Attorney General Loretta Lynch Announces Suit Against NC, Promises Equality To LGBT Community


On Monday afternoon, U.S. Attorney General Loretta Lynch announced the Department of Justice’s intention to file a federal lawsuit in response to North Carolina’s refusal to adhere to federal demands concerning the state’s controversial House Bill 2, known as the “bathroom bill.” Attorney General Lynch’s action is a countersuit to the one filed earlier on Monday by Governor Pat McCrory and Public Safety Secretary Frank Perry. By proceeding with legal action, Attorney General Lynch is promising to pursue equality for the nation’s LGBT community.

The legal mess in which the attorney general is now embroiled first drew national attention on March 23, 2016, when the North Carolina legislature passed HB2. The bill, formally known as the Public Facilities Privacy and Security Act, was a response to an ordinance passed by the Charlotte City Council on Feb. 22, 2016. Charlotte’s ordinance, described in a report in The Charlotte Observer, was more than just a bathroom provision; the ordinance expanded legal protections for the members of the city’s LGBT community.

Strong opposition to Charlotte’s ordinance, and similar ordinances passed in other cities in North Carolina, was evident from the beginning, and it was that opposition that led the state’s General Assembly to draft the legislation that became HB2. According to an explanation of the bathroom bill published in The Charlotte Observer shortly after Governor McCrory signed it into law, HB2 prevents cities and counties from expanding protections guaranteed under state and federal law that nullify the ordinances passed in Charlotte and other cities.

The opposition to the Charlotte ordinance paled in comparison to the outrage over the passage of HB2 that erupted all across the country.
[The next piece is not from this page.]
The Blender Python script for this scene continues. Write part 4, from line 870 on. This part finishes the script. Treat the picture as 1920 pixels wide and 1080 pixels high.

In fact, the bathroom bill’s discriminatory nature got the attention not only of the public, but also of Attorney General Lynch and the federal government.

On May 4, 2016, the U.S. Department of Justice issued an ultimatum in the form of a letter written by the Assistant Attorney General of the Justice Department’s Civil Rights Division, Vanita Gupta. In the letter, the Assistant Attorney General minced no words when she told North Carolina lawmakers the state had until Monday to assure the federal government it would “not comply with or implement HB2.”

Instead of issuing a statement confirming compliance, Governor McCrory teamed up with Secretary Perry and filed a lawsuit against the Department of Justice, in which they claim the federal government’s view of HB2 is the result of a “radical reinterpretation of Title VII of the Civil Rights Act.” To further complicate matters, two other North Carolina legislators have filed separate suits against the federal government.

It appears that the combination of North Carolina’s failure to comply with Justice Department demands and the lawsuits hit a nerve in Washington. When Attorney General Loretta Lynch spoke on the matter yesterday, she followed Assistant Attorney General Gupta’s lead by clearly expressing her feelings on the matter.

“The bill…placed North Carolina in direct opposition to federal laws prohibiting discrimination on the basis of sex and gender identity. More to the point, they created state-sponsored discrimination against transgender individuals, who simply seek to engage in the most private of functions in a place of safety and security – a right taken for granted by most of us.”

Attorney General Lynch went on to state that HB2 “violates federal civil rights laws,” which is the basis for the Justice Department’s lawsuit. During her speech, transcribed in a Time article published yesterday, the Attorney General named the defendants of the suit as the state of North Carolina, the Department of Public Safety, the University of North Carolina, and Governor McCrory, and she went on to threaten cuts to federal funding.

After announcing the lawsuit and the reasons for the Justice Department’s action, Attorney General Lynch appealed to the nation’s sensibilities. In her closing remarks, the Attorney General compared HB2 to Jim Crow-era legislation and the bill’s purpose to the “fierce and widespread resistance to Brown v. Board of Education.”

It is important to recognize that for Attorney General Loretta Lynch, an African-American born in North Carolina in 1959, discrimination is intolerable. Although the Brown v. Board of Education ruling occurred five years before her birth, North Carolina schools were not fully integrated until the early 1970s. Attorney General Lynch knows firsthand how recalcitrant the state’s lawmakers have been in the past, and she has seen the discrimination that has resulted from their previous refusals to cooperate, which she touched on lightly during her remarks.

“It was not so very long ago that states, including North Carolina, had signs above restrooms, water fountains and on public accommodations keeping people out based upon a distinction without a difference. We have moved beyond those dark days, but not without pain and suffering and an ongoing fight to keep moving forward.”

As the situation continues to unfold, members of the LGBT community will be looking to Attorney General Lynch to deliver on the promise of equality she made on behalf of the Obama Administration and the Department of Justice.